* begin THE RECORDS *

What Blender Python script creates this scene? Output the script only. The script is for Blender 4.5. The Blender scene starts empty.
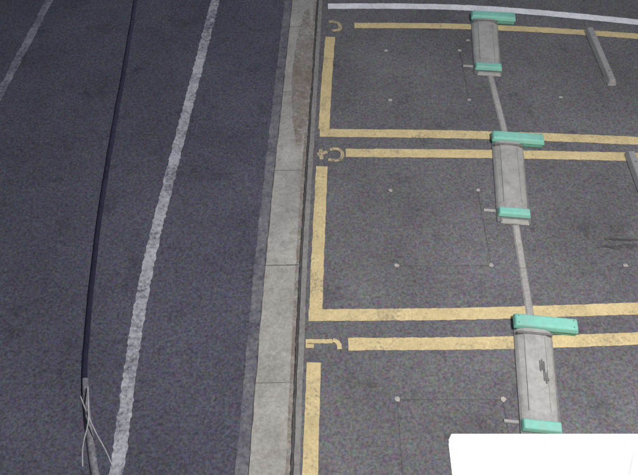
import bpy, bmesh, math, random
from mathutils import Vector, Matrix
random.seed(7)
scene = bpy.context.scene
scene.view_settings.view_transform = 'Standard'
scene.view_settings.look = 'None'
scene.view_settings.exposure = 0

# ------------------------------------------------------------------ materials
def new_mat(name):
    m = bpy.data.materials.new(name); m.use_nodes = True
    nt = m.node_tree; nt.nodes.clear()
    out = nt.nodes.new('ShaderNodeOutputMaterial')
    b = nt.nodes.new('ShaderNodeBsdfPrincipled')
    nt.links.new(b.outputs[0], out.inputs[0])
    tc = nt.nodes.new('ShaderNodeNewGeometry')
    return m, nt, b, tc.outputs['Position']

def noise(nt, vec, scale, detail=2, rough=.5, out='Fac'):
    n = nt.nodes.new('ShaderNodeTexNoise')
    n.inputs['Scale'].default_value = scale
    n.inputs['Detail'].default_value = detail
    n.inputs['Roughness'].default_value = rough
    nt.links.new(vec, n.inputs['Vector'])
    return n.outputs[out]

def ramp(nt, fac, stops):
    r = nt.nodes.new('ShaderNodeValToRGB')
    nt.links.new(fac, r.inputs[0])
    el = r.color_ramp.elements
    while len(el) < len(stops): el.new(.5)
    for e, (p, c) in zip(el, stops):
        e.position = p
        e.color = (c, c, c, 1) if not isinstance(c, tuple) else (*c, 1)
    return r.outputs[0]

def mix(nt, fac, a, b, mode='MIX'):
    m = nt.nodes.new('ShaderNodeMix'); m.data_type = 'RGBA'; m.blend_type = mode
    def put(sock, v):
        if isinstance(v, (int, float)): sock.default_value = v
        elif isinstance(v, tuple): sock.default_value = (*v, 1)
        else: nt.links.new(v, sock)
    put(m.inputs[0], fac); put(m.inputs[6], a); put(m.inputs[7], b)
    return m.outputs[2]

def bump(nt, b, h, strength, dist=.01):
    n = nt.nodes.new('ShaderNodeBump')
    n.inputs['Strength'].default_value = strength
    n.inputs['Distance'].default_value = dist
    nt.links.new(h, n.inputs['Height'])
    nt.links.new(n.outputs[0], b.inputs['Normal'])

def asphalt_color(nt, pos, base, tint, tint_amt, lo=.5, hi=1.5):
    grain = noise(nt, pos, 36, 2, .8)
    g = ramp(nt, grain, [(.30, lo), (.5, 1.0), (.70, hi)])
    patch = ramp(nt, noise(nt, pos, .8, 3, .6), [(.3, .80), (.7, 1.16)])
    c = mix(nt, 1.0, base, g, 'MULTIPLY')
    c = mix(nt, 1.0, c, patch, 'MULTIPLY')
    c = mix(nt, .45, c, noise(nt, pos, 25, 1, .7, 'Color'), 'OVERLAY')
    sp = ramp(nt, noise(nt, pos, 29, 1, .7), [(.57, 0.0), (.68, 1.0)])
    mm = nt.nodes.new('ShaderNodeMath'); mm.operation = 'MULTIPLY'
    nt.links.new(sp, mm.inputs[0]); mm.inputs[1].default_value = tint_amt
    return mix(nt, mm.outputs[0], c, tint), grain

def asphalt(name, base, tint, amt, lo=.45, hi=1.6, stains=False):
    m, nt, b, pos = new_mat(name)
    c, g = asphalt_color(nt, pos, base, tint, amt, lo, hi)
    if stains:   # oil drips and tyre-darkened areas
        st = ramp(nt, noise(nt, pos, 2.2, 4, .7), [(.56, 1.0), (.74, .66)])
        c = mix(nt, 1.0, c, st, 'MULTIPLY')
    nt.links.new(c, b.inputs['Base Color'])
    b.inputs['Roughness'].default_value = .95
    b.inputs['Specular IOR Level'].default_value = .2
    bump(nt, b, g, .2, .005)
    return m

ROAD = ((.082, .080, .099), (.095, .095, .21), .42)
LOT = ((.128, .124, .128), (.14, .135, .19), .3)
M_road = asphalt('road_asphalt', *ROAD, .55, 1.45, True)
M_lot = asphalt('lot_asphalt', *LOT, .64, 1.36, True)
M_ground = asphalt('ground_gravel', (.10, .095, .085), (.08, .09, .05), .4)

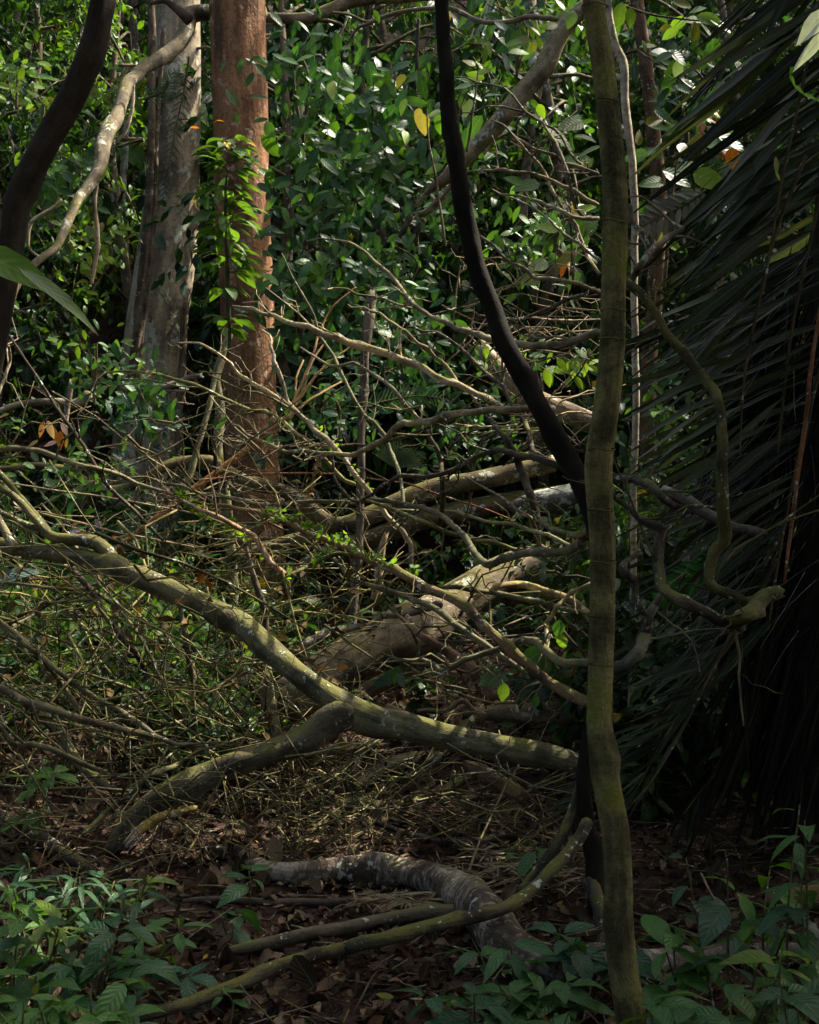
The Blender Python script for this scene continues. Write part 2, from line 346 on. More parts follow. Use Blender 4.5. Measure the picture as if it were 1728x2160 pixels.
# ================================================================ leaf litter and twigs on the floor
def litter():
    mb = MB(); n = 36000
    y = 2.2+11*rs.rand(n)**1.3; x = (rs.rand(n)-0.5)*2*(0.42*y+0.5)
    z = ground(x, y)+0.006+0.03*rs.rand(n)**2
    pal = np.array([[.10, .052, .032], [.16, .10, .065], [.055, .03, .022], [.24, .17, .12], [.13, .055, .03], [.19, .14, .10], [.08, .05, .04]])
    c = pal[rs.randint(len(pal), size=n)]*(0.18+1.0*rs.rand(n, 1)**2.2)
    k = rs.rand(n) < 0.006; c[k] = (.38, .26, .03)
    L = 0.022+0.062*rs.rand(n)**1.8
    leaves(mb, np.stack([x, y, z], 1), rdir(n, -0.25, 0.5), rup(n, 0.45), L, L*(0.25+0.35*rs.rand(n)), c, droop=rs.randn(n)*0.35, fold=rs.rand(n)*0.9, curl=1.0)
    n = 1100; y = 2.4+8*rs.rand(n)**1.2; x = (rs.rand(n)-0.5)*2*(0.40*y+0.3); L = 0.06+0.075*rs.rand(n)
    leaves(mb, np.stack([x, y, ground(x, y)+0.02+0.03*rs.rand(n)], 1), rdir(n, -0.1, 0.5), rup(n, 0.6), L, L*(0.3+0.3*rs.rand(n)), np.array([[.19, .13, .09]])*(0.15+0.9*rs.rand(n, 1)**1.6), droop=rs.randn(n)*0.5, fold=0.4+rs.rand(n)*0.9, curl=2.0)
    single('leaf_litter', mb, M['dry'], 'brown curled dead leaves covering the forest floor', 'leaf litter', kind='stuff')
    mb = MB()
    for i in range(3200):
        y = 2.4+9*rs.rand()**1.2; x = (rs.rand()-0.5)*2*(0.40*y+0.3); L = 0.06+0.35*rs.rand()**2; a = rs.rand()*6.28
        p0 = np.array([x, y, float(ground(x, y))+0.012+0.03*rs.rand()]); d = np.array([math.cos(a), math.sin(a), 0.12*rs.randn()])
        g = 0.4+1.0*rs.rand()
        tube(mb, [p0, p0+d*L*0.5+0.06*L*rs.randn(3), p0+d*L], [0.0035, 0.003, 0.0015], sides=4, col=np.array([.15, .115, .08])*g, step=L/3, wob=0.3)
    single('fallen_twigs', mb, M['bark'], 'thin grey brown twigs scattered on the forest floor', 'twigs', kind='stuff')
    # dry grass-like palm litter beside the curved log
    mb = MB(); n = 420
    u = 1080+rs.randn(n)*70; v = 1830+rs.randn(n)*30
    k = rs.rand(n) < 0.35; u[k] = 850+rs.randn(k.sum())*45; v[k] = 1898+rs.randn(k.sum())*7
    P0 = np.array([P(a, b, DZ(a, b, 0.02+0.03*rs.rand())) for a, b in zip(u, v)])
    leaves(mb, P0, rdir(n, -0.06, 0.06), rup(n, 0.6), 0.06+0.12*rs.rand(n), 0.006+0.006*rs.rand(n), np.array([.26, .22, .17])*(0.5+0.7*rs.rand(n, 1)), droop=0.1, shape='strap', lod=1)
    single('dry_strips', mb, M['dry'], 'heap of pale dry palm strips behind the curved log', 'dry fronds', kind='stuff')
litter()

# ================================================================ unseen overhead canopy, its gaps cut to steer sun and shade
HOLES = []     # (place point, radius): gaps in the canopy through which the sun reaches these
def hole(u, v, d, r): HOLES.append((P(u, v, d), r))
for h in [(830, 745, 7.0, .20), (760, 720, 7.0, .16), (585, 790, 7.0, .22), (640, 890, 7.0, .20), (700, 950, 7, .15), (850, 895, 7.0, .14),
          (1318, 200, 6.2, .22), (1325, 330, 6.2, .20), (1335, 480, 6.2, .15), (1690, 90, 2.2, .12), (1180, 90, 9.5, .28), (1130, 190, 9.5, .25), (395, 190, 12.6, .6), (400, 100, 12.6, .5), (390, 300, 12.6, .45), (340, 560, 12.6, .5), (350, 680, 12.6, .4), (560, 930, 8.2, .25),
          (400, 1055, 6.8, .3), (480, 770, 7, .22), (1120, 1235, 6.0, .2), (1200, 1270, 6.0, .15), (700, 1480, 5.1, .22), (560, 1590, 5.0, .30), (980, 1560, 5.1, .25),
          (330, 1250, 5.4, .2), (80, 1160, 5.6, .2), (900, 1290, 7, .35), (1050, 1200, 7.5, .15), (600, 1385, 5.2, .22),
          (180, 560, 12.5, .9), (230, 200, 14, .6), (30, 180, 15, .7), (280, 450, 14, .4), (90, 230, 14, .5), (1000, 130, 14, .6), (430, 330, 8.5, .3), (500, 620, 8.5, .35),
          (700, 480, 12, .8), (620, 500, 12, .5), (900, 560, 11, .6), (1480, 80, 8, .4), (1440, 380, 8, .5), (1090, 690, 10, .5), (1150, 780, 10, .5),
          (380, 1500, 6, .4), (450, 1350, 6.5, .5), (120, 1300, 6.5, .45), (350, 1720, 4.9, .25), (900, 1870, 4.6, .3), (1050, 1830, 4.6, .25), (640, 1790, 4.8, .2), (700, 1700, 5.2, .3),
          (1200, 700, 9, .5), (230, 820, 10, .5), (1140, 800, 10, .3), (230, 270, 13, .25), (270, 190, 13, .25), (150, 1840, 4, .3), (80, 1990, 3.5, .2)]: hole(*h)
HP = np.array([h[0] for h in HOLES]); HR = np.array([h[1] for h in HOLES])
def open_to_sun(X, rad):
    keep = np.ones(len(X), bool)
    for p, r in zip(HP, HR):
        d = X-p; t = d@SUN; perp = np.linalg.norm(d-t[:, None]*SUN, axis=1)
        keep &= ~((t > 1.0) & (perp < r+rad*0.5))
    return keep
def canopy():
    mb = MB()
    def sheet(n, x0, x1, y0, y1, zb, zt, Lm, opening=True, gap=None):
        nc = n//26; cx = x0+(x1-x0)*rs.rand(nc); cy = y0+(y1-y0)*rs.rand(nc); cz = zb+(zt-zb)*rs.rand(nc)
        cz = cz + 0.62*np.clip(cy-9, 0, None)
        if gap is not None:
            k = gap(cx, cy, rs.rand(nc)); cx, cy, cz = cx[k], cy[k], cz[k]; nc = len(cx)
        c = np.repeat(np.stack([cx, cy, cz], 1), 26, 0); X = c+rs.randn(*c.shape)*np.array([.55, .55, .22])
        L = Lm*(0.7+0.7*rs.rand(len(X)))
        if opening: k = open_to_sun(X, Lm*0.8); X, L = X[k], L[k]
        leaves(mb, X, rdir(len(X), -0.5, 0.3), rup(len(X), 0.35), L, L*0.5, greens(len(X)), droop=0.25, lod=1)
    def mid_gap(cx, cy, r):
        # thin over the hollow in the middle and the left bank, thick over the camera and over the palm
        g = np.exp(-((cx+0.5)/4.4)**2-((cy-8.0)/8.0)**2)
        return r > min(0.97, 1.0)*g**0.8
    sheet(52000, -16, 20, -8, 40, 7.6, 10.5, 0.34, True, mid_gap)
    sheet(7000, -12, 14, -8, 1.6, 4.8, 7.0, 0.26)
    sheet(11000, 2.2, 9, 3.6, 8.0, 4.6, 6.8, 0.26, True)
    # unseen low leaf layer added to darken the palm and hollow on the right
    n = 26000; y = 4.0+6*rs.rand(n); x = 1.15+0.22*y+5.5*rs.rand(n); z = 2.25+0.36*y+1.3*rs.rand(n); X = np.stack([x, y, z], 1)
    k = open_to_sun(X, 0.15); X = X[k]; n = len(X); L = 0.16+0.16*rs.rand(n)
    leaves(mb, X, rdir(n, -0.5, 0.3), rup(n, 0.4), L, L*0.5, greens(n), lod=1)
    single('shade_canopy', mb, M['far_leaf'], 'unseen leafy canopy added overhead for shade with gaps cut to let sun through', 'canopy', kind='stuff')
    # unseen forest leaf wall added to block sky light from the sides and behind
    mb = MB(); n = 26000; s = rs.rand(n)
    a = rs.rand(n)
    X = np.zeros((n, 3))
    k1 = s < 0.3; k2 = (s >= 0.3) & (s < 0.68); k3 = s >= 0.68
    X[k1] = np.stack([-9.0-2.2*rs.rand(k1.sum()), -7+30*a[k1], 0*a[k1]], 1)
    X[k2] = np.stack([7.0+2.5*rs.rand(k2.sum())+0.25*np.clip(-7+30*a[k2]-12, 0, None), -7+30*a[k2], 0*a[k2]], 1)
    X[k3] = np.stack([-10+19*a[k3], -5.5-2.0*rs.rand(k3.sum()), 0*a[k3]], 1)
    X[:, 2] = ground(X[:, 0], X[:, 1])+8.5*rs.rand(n); k = open_to_sun(X, 0.3); X = X[k]; n = len(X)
    L = 0.22+0.25*rs.rand(n)
    leaves(mb, X, rdir(n, -0.9, 0.1), rup(n, 0.6), L, L*0.5, greens(n), lod=1)
    single('surrounding_forest', mb, M['far_leaf'], 'unseen forest foliage added to close off sky light round the hollow', 'forest', kind='stuff')
canopy()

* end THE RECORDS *

Of the lines in the material above, state how many contain the string "Blender"; give no other text.

RESULT OF THE TASK = 2